It is intriguing for journalists across the country to weigh in on how reporter Jayson Blair managed to get away with plagiarizing, lying and fictionalizing as a reporter for the revered New York Times.

It is more important for newspapers to do some soul-searching about whether they are susceptible to the same thing.

In truth, every newspaper is vulnerable. Readers need, more than ever, assurances that their newspapers are fair and accurate. Journalistic think tanks have determined that readers have doubted news organizations’ credibility for some time now.

That is the reason The Post and Courier established the position of public editor last July.

In this post, I invite readers to voice their concerns to me and to point out things we do wrong.

I have been told that readers are reluctant to register complaints. I hope that will change. Readers can help The Post and Courier make improvements.

Often reader insights are on target. I take that information to the staff so that they can make corrections and clarifications.

In cases where the observations are not exactly on target, I try to help the reader understand why and how The Post and Courier did what it did.

If I do my job right, it is a win-win situation. The staff learns from its mistakes and corrects them. And readers who lack confidence in the newspaper are assured a way to get answers to their questions.

* * *

Several readers have contacted me to ask why Kim Kommando’s computer column has stopped appearing in Business Review on Mondays.

Business Editor Alan Greenberg said readers wanted a computer column that was not so basic as Kommando’s. He agreed, and is in search of a replacement.

* * *

Objective news belongs on news pages. Opinion belongs on editorial pages. That’s one reason a reader took issue with a Knight Ridder story that ran Thursday. It said a deal “appeared to guarantee President Bush a stunning triumph” with a $350 billion tax-cut bill — one of the largest in the country’s history.

The reader suggested the story was off the mark because it wasn’t a “stunning victory.” Bush had hoped for a tax cut more than twice that large.

Furthermore, it is understandable that the reader suggested that calling it “stunning” was editorializing.

* * *

A week ago, the Saturday paper inadvertently ran two nearly identical stories about a concert to benefit Mepkin Abbey. It ran once on Page 3B and once on Page 3F.

The goof occurred because a feature page designer mistakenly omitted the story from an earlier day’s paper. Both the news desk and the features desk, in an effort to compensate for the mistake, ran the story. The departments needed to communicate with each other.

* * *

Recently, The Post and Courier ran a story about the Department of Natural Resources asking the public to avoid certain islands to protect birds nesting there. The story ran with a picture taken by Wade Spees of nests on one of the islands.

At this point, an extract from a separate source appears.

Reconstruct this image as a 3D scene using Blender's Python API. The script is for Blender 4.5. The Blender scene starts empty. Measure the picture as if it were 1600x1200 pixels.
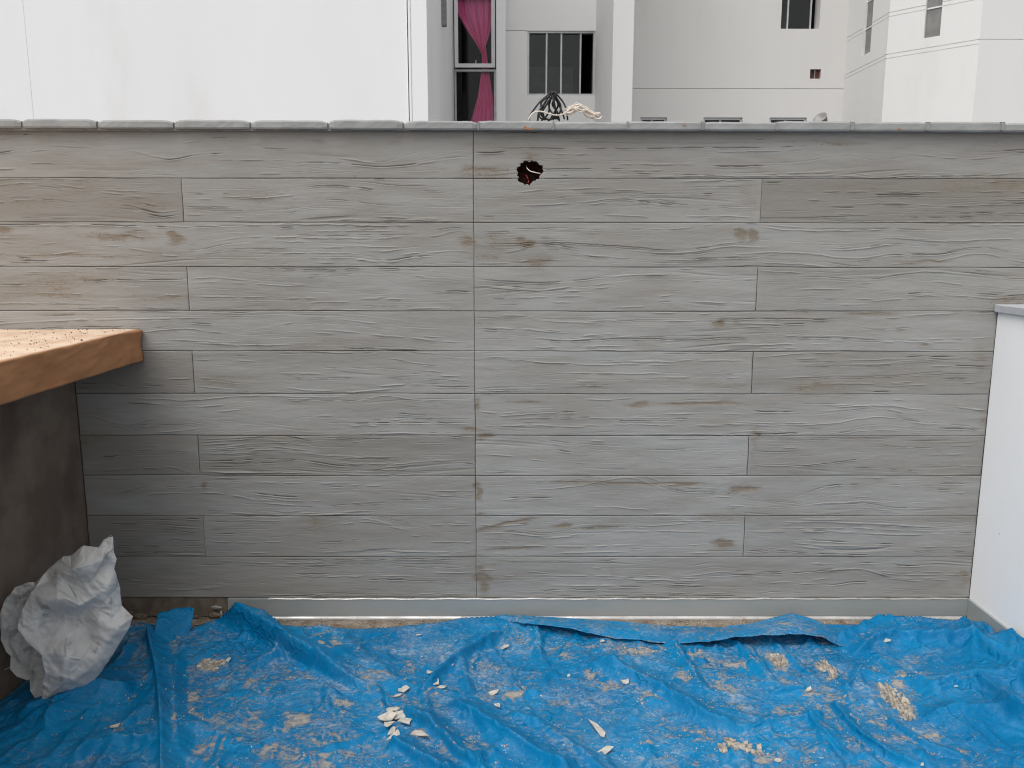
import bpy, bmesh, math, random
import numpy as np
from mathutils import Vector, Matrix

S = bpy.context.scene
COL = S.collection
random.seed(7)

# ---------------------------------------------------------------- camera, sky, sun, exposure
FPX, PITCH, YAW, ROLL, DIST, EYE = 1287.87, 0.1688, 0.0019, -0.0009, 3.0436, 1.45
_cp, _sp, _cy, _sy = math.cos(PITCH), math.sin(PITCH), math.cos(YAW), math.sin(YAW)
_fwd = np.array([_sy*_cp, _cy*_cp, -_sp]); _right = np.array([_cy, -_sy, 0.0]); _down = np.cross(_fwd, _right)
_r2 = math.cos(ROLL)*_right + math.sin(ROLL)*_down
_d2 = -math.sin(ROLL)*_right + math.cos(ROLL)*_down
CAMPOS = np.array([0.0, -DIST, EYE])

cam_data = bpy.data.cameras.new('camera')
cam = bpy.data.objects.new('camera', cam_data); COL.objects.link(cam)
cam_data.sensor_fit = 'HORIZONTAL'; cam_data.sensor_width = 36.0
cam_data.lens = 36.0*FPX/1600.0
cam_data.clip_start = 0.05; cam_data.clip_end = 2000
_m = Matrix(((_r2[0], -_d2[0], -_fwd[0], 0), (_r2[1], -_d2[1], -_fwd[1], -DIST), (_r2[2], -_d2[2], -_fwd[2], EYE), (0, 0, 0, 1)))
cam.matrix_world = _m
S.camera = cam

SUN_EL, SUN_AZ = math.radians(60), math.radians(221)      # high, behind the camera to the left, veiled by cloud
world = bpy.data.worlds.new('World'); S.world = world; world.use_nodes = True
wn = world.node_tree.nodes; wl = world.node_tree.links
bg = wn['Background']
sky = wn.new('ShaderNodeTexSky'); sky.sky_type = 'NISHITA'; sky.sun_disc = False
sky.sun_elevation = SUN_EL; sky.sun_rotation = SUN_AZ
sky.air_density = 1.0; sky.dust_density = 3.0; sky.ozone_density = 1.0
hs = wn.new('ShaderNodeHueSaturation'); hs.inputs['Saturation'].default_value = 0.06
wl.new(sky.outputs[0], hs.inputs['Color']); wl.new(hs.outputs[0], bg.inputs['Color'])
bg.inputs['Strength'].default_value = 0.15
sun_d = bpy.data.lights.new('sun', 'SUN'); sun_d.energy = 1.0; sun_d.angle = math.radians(60); sun_d.color = (1.0, 0.96, 0.91)
sun = bpy.data.objects.new('sun', sun_d); COL.objects.link(sun)
_sd = Vector((math.sin(SUN_AZ)*math.cos(SUN_EL), math.cos(SUN_AZ)*math.cos(SUN_EL), math.sin(SUN_EL)))
sun.rotation_euler = (-_sd).to_track_quat('-Z', 'Y').to_euler()
sun.location = (3, -4, 8)
S.view_settings.view_transform = 'Standard'; S.view_settings.look = 'None'
S.view_settings.gamma = 1.0; S.view_settings.use_curve_mapping = False
S.view_settings.exposure = 0.44
S.render.engine = 'CYCLES'
S.cycles.filter_width = 1.1; S.cycles.max_bounces = 6; S.cycles.diffuse_bounces = 4; S.cycles.glossy_bounces = 3; S.cycles.transmission_bounces = 4
S.cycles.transparent_max_bounces = 8; S.cycles.caustics_reflective = False; S.cycles.caustics_refractive = False

# ---------------------------------------------------------------- helpers
def ray(u, v):
    return _r2*((u-800)/FPX) + _d2*((v-600)/FPX) + _fwd
def at_y(u, v, Y=0.0):                       # the point of the vertical plane y = Y that is seen at photo pixel (u, v)
    d = ray(u, v); t = (Y-CAMPOS[1])/d[1]; return CAMPOS+t*d
def at_z(u, v, Z=0.0):                       # the point of the level plane z = Z
    d = ray(u, v); t = (Z-CAMPOS[2])/d[2]; return CAMPOS+t*d
def smooth(x): x = np.clip(x, 0, 1); return x*x*(3-2*x)

def _hash(ix, iy, seed):
    n = (ix*374761393 + iy*668265263 + seed*974634777) & 0xFFFFFFFF
    n = ((n ^ (n >> 13))*1274126177) & 0xFFFFFFFF
    n = n ^ (n >> 16)
    return (n & 0xFFFFFF)/float(0xFFFFFF)
def vnoise(x, y, seed=0):                    # smooth value noise, -1..1
    x = np.asarray(x, float); y = np.asarray(y, float)
    ix = np.floor(x).astype(np.int64); iy = np.floor(y).astype(np.int64)
    fx = x-ix; fy = y-iy
    fx = fx*fx*fx*(fx*(fx*6-15)+10); fy = fy*fy*fy*(fy*(fy*6-15)+10)
    a = _hash(ix, iy, seed); b = _hash(ix+1, iy, seed); c = _hash(ix, iy+1, seed); d = _hash(ix+1, iy+1, seed)
    return ((a*(1-fx)+b*fx)*(1-fy)+(c*(1-fx)+d*fx)*fy)*2-1
def fbm(x, y, seed=0, octs=4, gain=0.5):
    s = 0; a = 1; t = 0
    for o in range(octs):
        s = s+a*vnoise(x*2**o+o*17.3, y*2**o+o*9.1, seed+o*31); t += a; a *= gain
    return s/t

def link(name, me, mat, parent=None):
    o = bpy.data.objects.new(name, me); COL.objects.link(o)
    if mat is not None and not me.materials: me.materials.append(mat)
    if parent is not None: o.parent = parent
    return o
def tag(o, label=None, cat=None, group=None, kind=None):
    if label: o['label'] = label
    if cat: o['category'] = cat
    if group: o['group'] = group
    if kind: o['kind'] = kind
    return o
def thing(name, label, cat, group=None):
    o = bpy.data.objects.new(name, None); COL.objects.link(o); o.empty_display_size = 0.1
    return tag(o, label, cat, group)
def mesh_py(name, vs, fs, smooth_=False):
    me = bpy.data.meshes.new(name); me.from_pydata([tuple(v) for v in vs], [], [tuple(f) for f in fs]); me.update()
    if smooth_: me.polygons.foreach_set('use_smooth', [True]*len(me.polygons))
    return me
def mesh_np(name, V, F, smooth_=True, attrs=None):
    """V (n,3), F (m,4) quads"""
    me = bpy.data.meshes.new(name)
    me.vertices.add(len(V)); me.vertices.foreach_set('co', np.ascontiguousarray(V, dtype=np.float32).ravel())
    k = F.shape[1]
    me.loops.add(len(F)*k); me.loops.foreach_set('vertex_index', np.ascontiguousarray(F, dtype=np.int32).ravel())
    me.polygons.add(len(F)); me.polygons.foreach_set('loop_start', np.arange(0, len(F)*k, k, dtype=np.int32))
    me.polygons.foreach_set('use_smooth', np.full(len(F), smooth_))
    me.update(calc_edges=True); me.validate()
    for n, a in (attrs or {}).items():
        at = me.attributes.new(n, 'FLOAT', 'POINT'); at.data.foreach_set('value', np.ascontiguousarray(a, dtype=np.float32).ravel())
    return me
def grid_faces(nr, nc):
    i = np.arange(nr*nc).reshape(nr, nc)
    return np.stack([i[:-1, :-1], i[:-1, 1:], i[1:, 1:], i[1:, :-1]], -1).reshape(-1, 4)
def box_bm(bm, x0, x1, y0, y1, z0, z1):
    v = [bm.verts.new(p) for p in ((x0,y0,z0),(x1,y0,z0),(x1,y1,z0),(x0,y1,z0),(x0,y0,z1),(x1,y0,z1),(x1,y1,z1),(x0,y1,z1))]
    for f in ((3,2,1,0),(4,5,6,7),(0,1,5,4),(1,2,6,5),(2,3,7,6),(3,0,4,7)): bm.faces.new([v[i] for i in f])
def bm_obj(name, bm, mat, parent=None, bevel=0.0, seg=2, smooth_=False):
    if bevel: bmesh.ops.bevel(bm, geom=bm.edges[:], offset=bevel, segments=seg, profile=0.5, affect='EDGES', clamp_overlap=True)
    bmesh.ops.recalc_face_normals(bm, faces=bm.faces[:])
    me = bpy.data.meshes.new(name); bm.to_mesh(me); bm.free()
    if smooth_: me.polygons.foreach_set('use_smooth', [True]*len(me.polygons))
    return link(name, me, mat, parent)
def box(name, x0, x1, y0, y1, z0, z1, mat, parent=None, bevel=0.0):
    bm = bmesh.new(); box_bm(bm, x0, x1, y0, y1, z0, z1); return bm_obj(name, bm, mat, parent, bevel)
def spline(P, n):
    """Catmull-Rom through P"""
    P = np.asarray(P, float); Q = np.vstack([2*P[0]-P[1], P, 2*P[-1]-P[-2]]); out = []
    m = len(P)-1
    for t in np.linspace(0, m-1e-6, n):
        i = int(t); f = t-i; a, b, c, d = Q[i:i+4]
        out.append(0.5*((2*b)+(-a+c)*f+(2*a-5*b+4*c-d)*f*f+(-a+3*b-3*c+d)*f**3))
    return np.array(out)
def tube_bm(bm, P, r, sides=6):
    P = [Vector(p) for p in P]; rings = []
    up = Vector((0.13, 0.7, 0.31))
    for i, p in enumerate(P):
        t = (P[min(i+1, len(P)-1)]-P[max(i-1, 0)]).normalized()
        a = t.cross(up).normalized(); b = t.cross(a)
        rings.append([bm.verts.new(p+(a*math.cos(2*math.pi*k/sides)+b*math.sin(2*math.pi*k/sides))*r) for k in range(sides)])
    for A, B in zip(rings, rings[1:]):
        for k in range(sides): bm.faces.new((A[k], A[(k+1) % sides], B[(k+1) % sides], B[k]))
    bm.faces.new(rings[0][::-1]); bm.faces.new(rings[-1])
def seg_dist(X, Y, poly):
    """distance to a polyline, signed side and position 0..1 along it"""
    poly = np.asarray(poly, float); L = np.r_[0, np.cumsum(np.linalg.norm(np.diff(poly, axis=0), axis=1))]
    best = np.full(X.shape, 1e9); sd = np.zeros(X.shape); tt = np.zeros(X.shape)
    for i in range(len(poly)-1):
        a = poly[i]; d = poly[i+1]-a; l2 = d@d
        t = np.clip(((X-a[0])*d[0]+(Y-a[1])*d[1])/l2, 0, 1)
        dx = X-a[0]-t*d[0]; dy = Y-a[1]-t*d[1]; q = np.hypot(dx, dy)
        s = np.sign(d[0]*(Y-a[1])-d[1]*(X-a[0])); m = q < best
        best[m] = q[m]; sd[m] = s[m]; tt[m] = (L[i]+t[m]*math.sqrt(l2))/L[-1]
    return best, sd, tt

# ---------------------------------------------------------------- materials
class NT:
    def __init__(s, name):
        s.m = bpy.data.materials.new(name); s.m.use_nodes = True
        s.n = s.m.node_tree.nodes; s.l = s.m.node_tree.links; s.b = s.n['Principled BSDF']; s.out = s.n['Material Output']
        s._co = None
    def node(s, t, **kw):
        n = s.n.new(t)
        for k, v in kw.items(): setattr(n, k, v)
        return n
    def co(s):
        if s._co is None: s._co = s.node('ShaderNodeTexCoord').outputs['Object']
        return s._co
    def mapped(s, scale, loc=(0,0,0)):
        m = s.node('ShaderNodeMapping'); m.inputs['Scale'].default_value = scale; m.inputs['Location'].default_value = loc
        s.l.new(s.co(), m.inputs['Vector']); return m.outputs[0]
    def noise(s, scale, detail=4, rough=0.55, mp=(1,1,1), loc=(0,0,0), dist=0.0):
        n = s.node('ShaderNodeTexNoise'); n.inputs['Scale'].default_value = scale; n.inputs['Detail'].default_value = detail
        n.inputs['Roughness'].default_value = rough; n.inputs['Distortion'].default_value = dist
        s.l.new(s.mapped(mp, loc), n.inputs['Vector']); return n.outputs['Fac']
    def voro(s, scale, mp=(1,1,1), feature='F1', out='Distance'):
        n = s.node('ShaderNodeTexVoronoi'); n.feature = feature; n.inputs['Scale'].default_value = scale
        s.l.new(s.mapped(mp), n.inputs['Vector']); return n.outputs[out]
    def attr(s, name):
        n = s.node('ShaderNodeAttribute'); n.attribute_name = name; return n.outputs['Fac']
    def ramp(s, fac, lo, hi, a=0.0, b=1.0):
        n = s.node('ShaderNodeMapRange'); n.interpolation_type = 'SMOOTHSTEP'
        for i, v in enumerate((lo, hi, a, b)): n.inputs[i+1].default_value = v
        s.l.new(fac, n.inputs[0]); return n.outputs[0]
    def math(s, op, a, b=None):
        n = s.node('ShaderNodeMath', operation=op)
        for i, v in enumerate((a, b)):
            if v is None: continue
            if isinstance(v, (int, float)): n.inputs[i].default_value = v
            else: s.l.new(v, n.inputs[i])
        return n.outputs[0]
    def mix(s, fac, a, b, blend='MIX'):
        n = s.node('ShaderNodeMix'); n.data_type = 'RGBA'; n.blend_type = blend
        for sock, v in ((n.inputs[0], fac), (n.inputs[6], a), (n.inputs[7], b)):
            if isinstance(v, (int, float)): sock.default_value = v
            elif isinstance(v, tuple): sock.default_value = v if len(v) == 4 else (*v, 1)
            else: s.l.new(v, sock)
        return n.outputs[2]
    def bump(s, h, strength, dist, prev=None):
        n = s.node('ShaderNodeBump'); n.inputs['Strength'].default_value = strength; n.inputs['Distance'].default_value = dist
        s.l.new(h, n.inputs['Height'])
        if prev is not None: s.l.new(prev, n.inputs['Normal'])
        return n.outputs[0]
    def done(s, color, rough=0.8, normal=None, metal=0.0, spec=None):
        def put(k, v):
            if isinstance(v, (int, float)): s.b.inputs[k].default_value = v
            elif isinstance(v, tuple): s.b.inputs[k].default_value = (*v, 1)
            else: s.l.new(v, s.b.inputs[k])
        put('Base Color', color); put('Roughness', rough); put('Metallic', metal)
        if spec is not None: put('Specular IOR Level', spec)
        if normal is not None: s.l.new(normal, s.b.inputs['Normal'])
        return s.m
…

It was Spees who pointed out that the readers deserved a better explanation than they got in the caption.

It might have appeared that The Post and Courier was doing just what the DNR asked the public not to do — visit those islands where birds nest.

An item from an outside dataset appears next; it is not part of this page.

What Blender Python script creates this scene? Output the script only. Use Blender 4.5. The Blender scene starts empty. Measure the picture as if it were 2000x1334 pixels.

It would have avoided confusion to have explained that the photographer got the photo while accompanying a team from DNR.

* * *

A reader wanted to know why the addresses of some people who write letters to the editor are complete while others are incomplete. Some include a city or town. Others do not.

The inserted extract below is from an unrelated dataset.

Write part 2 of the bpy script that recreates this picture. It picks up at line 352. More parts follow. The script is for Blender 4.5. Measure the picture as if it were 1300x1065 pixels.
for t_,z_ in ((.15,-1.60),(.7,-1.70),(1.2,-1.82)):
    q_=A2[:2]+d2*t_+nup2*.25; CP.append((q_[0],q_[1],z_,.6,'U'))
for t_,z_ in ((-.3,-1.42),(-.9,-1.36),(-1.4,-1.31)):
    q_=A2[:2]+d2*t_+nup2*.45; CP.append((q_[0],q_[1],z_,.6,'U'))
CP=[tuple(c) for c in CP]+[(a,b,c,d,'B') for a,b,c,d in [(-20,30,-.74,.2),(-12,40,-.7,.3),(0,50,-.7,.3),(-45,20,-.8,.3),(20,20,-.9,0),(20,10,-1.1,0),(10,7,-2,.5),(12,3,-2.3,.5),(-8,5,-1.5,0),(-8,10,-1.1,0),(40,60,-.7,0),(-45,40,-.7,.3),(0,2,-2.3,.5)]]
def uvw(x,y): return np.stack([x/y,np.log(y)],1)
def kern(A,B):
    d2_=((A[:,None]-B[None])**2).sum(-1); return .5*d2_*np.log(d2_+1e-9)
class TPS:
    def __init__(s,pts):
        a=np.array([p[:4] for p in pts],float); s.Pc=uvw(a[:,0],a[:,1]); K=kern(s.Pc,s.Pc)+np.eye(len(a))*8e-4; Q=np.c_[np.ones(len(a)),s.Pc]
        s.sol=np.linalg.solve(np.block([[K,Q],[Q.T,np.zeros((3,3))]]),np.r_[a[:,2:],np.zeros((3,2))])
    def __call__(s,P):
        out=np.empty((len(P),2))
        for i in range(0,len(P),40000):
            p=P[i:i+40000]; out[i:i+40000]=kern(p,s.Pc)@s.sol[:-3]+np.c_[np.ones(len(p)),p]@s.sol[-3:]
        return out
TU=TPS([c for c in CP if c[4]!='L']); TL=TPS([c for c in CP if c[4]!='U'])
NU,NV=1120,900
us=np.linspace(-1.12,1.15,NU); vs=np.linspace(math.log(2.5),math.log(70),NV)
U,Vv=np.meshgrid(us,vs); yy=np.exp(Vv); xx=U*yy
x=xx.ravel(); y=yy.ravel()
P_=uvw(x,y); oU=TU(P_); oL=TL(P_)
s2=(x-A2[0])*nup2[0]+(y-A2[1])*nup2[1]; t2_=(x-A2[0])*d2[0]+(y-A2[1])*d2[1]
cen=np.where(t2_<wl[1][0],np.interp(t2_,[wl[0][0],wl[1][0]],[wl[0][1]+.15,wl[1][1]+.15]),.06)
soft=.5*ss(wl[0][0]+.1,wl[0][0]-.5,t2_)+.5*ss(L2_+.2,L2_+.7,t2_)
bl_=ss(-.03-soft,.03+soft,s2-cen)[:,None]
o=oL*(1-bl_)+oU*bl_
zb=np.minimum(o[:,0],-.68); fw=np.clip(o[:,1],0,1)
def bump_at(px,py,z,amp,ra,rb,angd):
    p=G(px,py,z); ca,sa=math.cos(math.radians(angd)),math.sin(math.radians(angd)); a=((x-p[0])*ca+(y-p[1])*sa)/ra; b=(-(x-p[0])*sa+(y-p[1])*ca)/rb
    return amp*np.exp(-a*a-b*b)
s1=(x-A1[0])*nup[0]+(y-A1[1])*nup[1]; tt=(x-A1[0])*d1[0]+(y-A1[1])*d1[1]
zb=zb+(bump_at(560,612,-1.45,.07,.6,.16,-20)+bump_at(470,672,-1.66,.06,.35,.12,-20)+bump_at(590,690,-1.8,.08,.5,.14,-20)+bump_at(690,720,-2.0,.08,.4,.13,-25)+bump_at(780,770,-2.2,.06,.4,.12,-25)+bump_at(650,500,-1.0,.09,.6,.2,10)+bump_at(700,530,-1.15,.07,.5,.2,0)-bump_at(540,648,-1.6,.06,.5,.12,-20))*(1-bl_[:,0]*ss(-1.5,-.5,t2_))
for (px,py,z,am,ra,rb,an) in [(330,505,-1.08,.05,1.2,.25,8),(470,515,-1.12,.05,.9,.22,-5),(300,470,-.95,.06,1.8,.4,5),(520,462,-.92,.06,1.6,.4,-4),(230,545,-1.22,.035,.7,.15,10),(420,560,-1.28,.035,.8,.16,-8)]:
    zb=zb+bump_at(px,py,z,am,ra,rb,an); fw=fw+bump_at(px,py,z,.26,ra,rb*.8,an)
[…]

Letters are assumed to come from the place where the paper is published unless otherwise noted. So an address that does not specify a city or town is an address in Charleston.

* * *

Two people from Indiana have written to express horror that a recent headline referred to Indianans. Indianans? They’re Hoosiers, both said.

That is good enough for me. I’ll not refer to them as Indianans. But our copy desk did its homework. Webster’s actually says Indianans is a legitimate name for Hoosiers.